Even as someone who welcomes change and constantly looks for books and experiences that will change my worldview or behavior (presumably for the better), it can still be hard to receive constructive criticism from those I’m close with and whose opinion matters to me.  It can feel like a slap in the face when someone criticizes the way you show up in the world, even if you know they are coming from a place of love and compassion.  Why is this?  Why can’t we smile broadly and say, “Thank you so much for this feedback, I am excited to incorporate these changes into my behavior”?  I think a lot of it comes down to the delivery and the topic, but I’d venture to say when someone you care about offers ideas for your improvement, there is always a visceral reaction.  For me, I’ve noticed I often get a lump in my throat, and I can feel my cheeks and neck getting flush.  Ultimately, I can usually get to a place of gratitude once I’ve taken time to reflect and digest the feedback, but how I react in the moment is a big indication of whether or not the person offering the feedback will be willing to do it again in the future.

Rather than fight my natural reaction to constructive feedback, I have learned to come at it with an attitude of acceptance.  I know how my body will react, and the first few thoughts that will race through my mind.  I don’t resist this reaction, I embrace it.  I strive to bring more awareness and mindfulness to my reaction.  The time it takes me to reflect on the feedback varies, sometimes taking only a few minutes, other times taking a few weeks.  In the moment, I try to ask questions about what prompted the feedback and ask for specific examples so I can make sure I fully understand the context and meaning of the feedback, even if it’s hard to hear.  I will then thank the person giving it and let them know I will take these considerations to heart.  Then I get introspective.  Does this comment reflect an isolated incident?  What experiences of the person giving the feedback caused them to notice this particular behavior or comment on it?  Do I see value in the feedback?  If so, what changes can I make in how I’m showing up?

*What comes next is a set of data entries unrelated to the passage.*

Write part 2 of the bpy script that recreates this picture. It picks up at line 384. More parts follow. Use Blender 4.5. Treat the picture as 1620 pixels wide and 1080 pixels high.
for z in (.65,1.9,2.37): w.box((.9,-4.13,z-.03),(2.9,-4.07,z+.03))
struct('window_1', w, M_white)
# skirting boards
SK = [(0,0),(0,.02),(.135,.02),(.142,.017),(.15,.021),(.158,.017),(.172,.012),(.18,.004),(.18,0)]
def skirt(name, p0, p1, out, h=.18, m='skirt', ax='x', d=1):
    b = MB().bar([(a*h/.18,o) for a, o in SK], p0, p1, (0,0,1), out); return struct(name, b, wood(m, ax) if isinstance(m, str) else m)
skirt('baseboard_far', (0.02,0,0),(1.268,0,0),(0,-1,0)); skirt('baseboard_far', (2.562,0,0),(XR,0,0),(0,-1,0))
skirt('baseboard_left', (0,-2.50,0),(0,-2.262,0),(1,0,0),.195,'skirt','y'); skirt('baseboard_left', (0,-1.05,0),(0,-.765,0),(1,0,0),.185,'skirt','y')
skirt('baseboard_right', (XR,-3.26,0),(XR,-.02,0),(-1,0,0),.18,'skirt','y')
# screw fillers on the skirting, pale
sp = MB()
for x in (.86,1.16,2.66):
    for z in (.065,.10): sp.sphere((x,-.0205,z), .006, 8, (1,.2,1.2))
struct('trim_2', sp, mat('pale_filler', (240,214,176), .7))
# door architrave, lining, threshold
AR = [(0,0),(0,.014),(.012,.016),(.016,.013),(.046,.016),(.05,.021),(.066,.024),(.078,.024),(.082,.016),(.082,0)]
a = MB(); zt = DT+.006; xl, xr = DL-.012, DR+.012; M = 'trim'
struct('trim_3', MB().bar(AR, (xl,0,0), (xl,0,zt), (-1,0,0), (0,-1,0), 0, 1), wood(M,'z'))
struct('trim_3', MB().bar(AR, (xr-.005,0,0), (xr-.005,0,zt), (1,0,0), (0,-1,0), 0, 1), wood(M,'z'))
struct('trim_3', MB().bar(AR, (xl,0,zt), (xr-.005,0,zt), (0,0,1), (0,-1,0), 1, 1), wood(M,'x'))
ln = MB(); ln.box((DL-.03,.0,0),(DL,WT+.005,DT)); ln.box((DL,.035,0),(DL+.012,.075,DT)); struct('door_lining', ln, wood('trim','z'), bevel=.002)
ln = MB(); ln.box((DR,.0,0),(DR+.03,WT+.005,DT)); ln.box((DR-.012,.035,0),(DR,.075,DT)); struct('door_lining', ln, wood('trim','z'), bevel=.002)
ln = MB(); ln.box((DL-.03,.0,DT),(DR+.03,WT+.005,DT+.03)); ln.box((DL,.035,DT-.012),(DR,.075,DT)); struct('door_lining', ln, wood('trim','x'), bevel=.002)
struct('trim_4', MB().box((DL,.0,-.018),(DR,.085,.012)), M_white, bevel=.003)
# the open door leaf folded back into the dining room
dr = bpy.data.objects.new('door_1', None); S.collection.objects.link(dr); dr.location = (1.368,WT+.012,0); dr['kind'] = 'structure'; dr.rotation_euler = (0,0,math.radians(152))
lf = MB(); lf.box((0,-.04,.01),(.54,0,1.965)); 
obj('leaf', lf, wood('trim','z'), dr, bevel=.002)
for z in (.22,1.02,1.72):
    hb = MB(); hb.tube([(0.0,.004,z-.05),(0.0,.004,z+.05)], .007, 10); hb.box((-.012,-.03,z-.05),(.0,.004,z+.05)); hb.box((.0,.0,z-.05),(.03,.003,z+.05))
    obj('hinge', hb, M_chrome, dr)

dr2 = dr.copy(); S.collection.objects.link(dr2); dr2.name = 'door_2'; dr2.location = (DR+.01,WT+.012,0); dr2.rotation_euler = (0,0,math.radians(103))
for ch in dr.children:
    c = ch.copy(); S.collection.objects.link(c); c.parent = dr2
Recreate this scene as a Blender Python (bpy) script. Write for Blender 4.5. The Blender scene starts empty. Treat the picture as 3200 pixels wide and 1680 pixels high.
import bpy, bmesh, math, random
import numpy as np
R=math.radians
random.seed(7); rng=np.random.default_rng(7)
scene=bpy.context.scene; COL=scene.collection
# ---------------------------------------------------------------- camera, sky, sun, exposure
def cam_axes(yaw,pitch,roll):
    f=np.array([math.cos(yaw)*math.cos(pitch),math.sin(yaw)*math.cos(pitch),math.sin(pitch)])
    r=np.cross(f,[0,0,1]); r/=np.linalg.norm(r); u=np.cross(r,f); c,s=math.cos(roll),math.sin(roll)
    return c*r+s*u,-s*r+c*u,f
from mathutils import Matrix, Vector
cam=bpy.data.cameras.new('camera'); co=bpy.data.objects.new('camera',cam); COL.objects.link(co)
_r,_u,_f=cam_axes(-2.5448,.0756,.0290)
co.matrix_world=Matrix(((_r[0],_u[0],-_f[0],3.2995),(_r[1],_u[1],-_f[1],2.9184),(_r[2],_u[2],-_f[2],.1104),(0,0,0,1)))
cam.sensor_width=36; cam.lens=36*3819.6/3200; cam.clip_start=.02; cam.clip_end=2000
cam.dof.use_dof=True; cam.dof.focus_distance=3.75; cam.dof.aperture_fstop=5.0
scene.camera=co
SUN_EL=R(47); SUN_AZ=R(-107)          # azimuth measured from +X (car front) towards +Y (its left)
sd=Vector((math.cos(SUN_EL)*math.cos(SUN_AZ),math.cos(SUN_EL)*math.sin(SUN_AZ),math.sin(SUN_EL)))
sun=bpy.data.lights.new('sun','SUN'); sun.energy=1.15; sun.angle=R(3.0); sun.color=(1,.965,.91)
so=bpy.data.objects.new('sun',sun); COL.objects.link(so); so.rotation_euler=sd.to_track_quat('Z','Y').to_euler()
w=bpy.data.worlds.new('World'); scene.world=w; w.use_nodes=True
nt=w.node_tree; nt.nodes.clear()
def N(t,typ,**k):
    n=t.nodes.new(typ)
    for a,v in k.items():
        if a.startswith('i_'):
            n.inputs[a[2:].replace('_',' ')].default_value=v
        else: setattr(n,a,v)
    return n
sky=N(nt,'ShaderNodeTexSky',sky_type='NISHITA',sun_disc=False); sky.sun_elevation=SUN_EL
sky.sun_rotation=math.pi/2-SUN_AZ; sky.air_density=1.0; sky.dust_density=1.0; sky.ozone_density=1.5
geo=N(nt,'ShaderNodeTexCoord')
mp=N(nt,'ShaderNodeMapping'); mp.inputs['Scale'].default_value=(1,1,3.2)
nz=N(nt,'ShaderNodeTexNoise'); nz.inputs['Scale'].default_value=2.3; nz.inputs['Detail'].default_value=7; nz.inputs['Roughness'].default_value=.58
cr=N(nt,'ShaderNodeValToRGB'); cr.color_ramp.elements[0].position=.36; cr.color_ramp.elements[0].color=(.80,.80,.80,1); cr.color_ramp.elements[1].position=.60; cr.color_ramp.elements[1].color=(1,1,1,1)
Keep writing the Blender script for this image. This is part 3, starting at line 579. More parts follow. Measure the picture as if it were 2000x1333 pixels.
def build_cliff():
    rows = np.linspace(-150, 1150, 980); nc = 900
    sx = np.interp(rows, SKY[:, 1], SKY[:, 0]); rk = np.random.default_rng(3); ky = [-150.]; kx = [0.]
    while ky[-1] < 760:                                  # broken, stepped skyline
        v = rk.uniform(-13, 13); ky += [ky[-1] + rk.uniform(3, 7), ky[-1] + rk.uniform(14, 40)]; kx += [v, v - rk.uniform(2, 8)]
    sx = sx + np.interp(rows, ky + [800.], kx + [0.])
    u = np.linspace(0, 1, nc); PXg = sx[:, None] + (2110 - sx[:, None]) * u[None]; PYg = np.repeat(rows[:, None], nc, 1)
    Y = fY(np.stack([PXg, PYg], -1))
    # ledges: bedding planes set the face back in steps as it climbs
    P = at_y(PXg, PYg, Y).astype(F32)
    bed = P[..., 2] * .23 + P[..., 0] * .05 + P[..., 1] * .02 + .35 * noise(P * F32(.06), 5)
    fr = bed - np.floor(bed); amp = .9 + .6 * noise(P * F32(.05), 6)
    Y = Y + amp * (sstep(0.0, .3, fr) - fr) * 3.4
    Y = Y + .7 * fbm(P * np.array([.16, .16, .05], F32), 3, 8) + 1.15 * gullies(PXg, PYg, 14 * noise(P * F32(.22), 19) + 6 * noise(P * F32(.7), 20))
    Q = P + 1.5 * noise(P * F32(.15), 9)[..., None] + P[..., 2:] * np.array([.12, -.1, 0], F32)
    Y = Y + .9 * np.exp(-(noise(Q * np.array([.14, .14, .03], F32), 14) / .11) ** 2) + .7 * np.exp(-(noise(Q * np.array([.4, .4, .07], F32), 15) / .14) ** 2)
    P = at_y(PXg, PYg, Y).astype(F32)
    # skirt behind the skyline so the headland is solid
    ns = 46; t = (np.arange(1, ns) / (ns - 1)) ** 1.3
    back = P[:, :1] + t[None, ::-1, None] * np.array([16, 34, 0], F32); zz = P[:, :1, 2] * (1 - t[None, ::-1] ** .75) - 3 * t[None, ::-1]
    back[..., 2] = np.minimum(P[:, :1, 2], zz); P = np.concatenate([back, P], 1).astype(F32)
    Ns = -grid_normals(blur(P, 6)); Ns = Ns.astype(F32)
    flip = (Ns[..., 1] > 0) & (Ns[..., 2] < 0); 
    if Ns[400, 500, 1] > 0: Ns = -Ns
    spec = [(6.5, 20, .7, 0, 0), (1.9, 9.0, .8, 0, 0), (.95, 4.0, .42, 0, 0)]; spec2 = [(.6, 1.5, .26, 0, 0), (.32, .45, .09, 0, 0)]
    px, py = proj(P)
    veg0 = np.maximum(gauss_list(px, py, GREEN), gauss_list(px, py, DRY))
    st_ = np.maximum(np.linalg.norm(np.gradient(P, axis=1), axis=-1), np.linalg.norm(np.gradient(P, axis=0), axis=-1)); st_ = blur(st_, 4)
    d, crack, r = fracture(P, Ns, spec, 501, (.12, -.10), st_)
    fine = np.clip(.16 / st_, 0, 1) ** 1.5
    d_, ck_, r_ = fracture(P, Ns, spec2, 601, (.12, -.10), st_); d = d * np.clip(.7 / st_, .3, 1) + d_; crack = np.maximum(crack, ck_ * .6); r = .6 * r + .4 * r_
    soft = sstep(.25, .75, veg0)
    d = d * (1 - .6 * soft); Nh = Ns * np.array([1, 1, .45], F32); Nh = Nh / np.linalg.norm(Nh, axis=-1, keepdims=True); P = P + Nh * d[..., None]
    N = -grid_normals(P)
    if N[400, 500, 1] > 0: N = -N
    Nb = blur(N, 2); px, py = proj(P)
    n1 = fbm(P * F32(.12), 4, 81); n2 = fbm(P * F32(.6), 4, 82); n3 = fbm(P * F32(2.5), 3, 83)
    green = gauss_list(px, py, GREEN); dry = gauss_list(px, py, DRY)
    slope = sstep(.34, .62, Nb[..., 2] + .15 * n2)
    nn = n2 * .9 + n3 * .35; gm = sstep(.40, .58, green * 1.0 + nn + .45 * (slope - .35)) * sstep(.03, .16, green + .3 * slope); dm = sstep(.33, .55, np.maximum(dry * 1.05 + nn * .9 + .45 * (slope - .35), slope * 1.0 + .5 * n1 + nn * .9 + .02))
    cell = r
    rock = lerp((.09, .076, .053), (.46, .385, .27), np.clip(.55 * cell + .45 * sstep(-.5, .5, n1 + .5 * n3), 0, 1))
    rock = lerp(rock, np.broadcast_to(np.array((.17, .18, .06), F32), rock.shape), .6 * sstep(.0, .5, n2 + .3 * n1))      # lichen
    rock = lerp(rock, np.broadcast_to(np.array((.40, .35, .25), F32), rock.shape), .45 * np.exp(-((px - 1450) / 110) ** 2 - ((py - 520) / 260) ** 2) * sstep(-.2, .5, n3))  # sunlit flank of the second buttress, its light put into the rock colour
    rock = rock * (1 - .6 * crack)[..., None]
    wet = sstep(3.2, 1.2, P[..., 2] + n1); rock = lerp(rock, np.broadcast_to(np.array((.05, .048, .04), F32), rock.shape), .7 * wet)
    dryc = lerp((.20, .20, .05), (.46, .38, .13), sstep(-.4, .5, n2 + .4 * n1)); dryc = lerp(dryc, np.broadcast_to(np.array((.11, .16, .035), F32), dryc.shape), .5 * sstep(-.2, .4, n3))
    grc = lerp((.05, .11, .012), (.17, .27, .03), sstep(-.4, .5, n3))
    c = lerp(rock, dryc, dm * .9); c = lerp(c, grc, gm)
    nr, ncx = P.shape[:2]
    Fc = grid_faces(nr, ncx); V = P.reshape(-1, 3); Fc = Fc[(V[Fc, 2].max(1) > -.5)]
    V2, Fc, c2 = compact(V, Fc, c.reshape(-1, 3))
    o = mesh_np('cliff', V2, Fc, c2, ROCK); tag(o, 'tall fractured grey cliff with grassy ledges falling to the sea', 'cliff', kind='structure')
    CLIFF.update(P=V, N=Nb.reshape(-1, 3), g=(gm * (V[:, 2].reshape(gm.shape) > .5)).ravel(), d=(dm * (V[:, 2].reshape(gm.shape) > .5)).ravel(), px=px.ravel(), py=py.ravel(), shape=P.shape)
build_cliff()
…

After this phase of reflection, I always make sure to follow up with the person giving the feedback.  Once I’ve been able to gain some distance from the incident, I can discuss it more calmly.  I like to have a conversation about the conclusions I’ve drawn from the feedback, and thank them for giving it.  I’ve found this to be a useful tactic because it helps the person giving the feedback know that I acknowledge and value their opinion and the time they took to share it with me.  In some cases, I decide to incorporate only some of their feedback into my behavior, and I like to explain why so the person doesn’t think I am simply ignoring their comments.  This method has served me well, and I hope it can serve you as well.  Making changes is hard, especially when the suggestion for change comes from someone you care about.  I challenge you to be mindful in your reaction to constructive criticism, take time to reflect, and follow up to ensure a continued dialogue.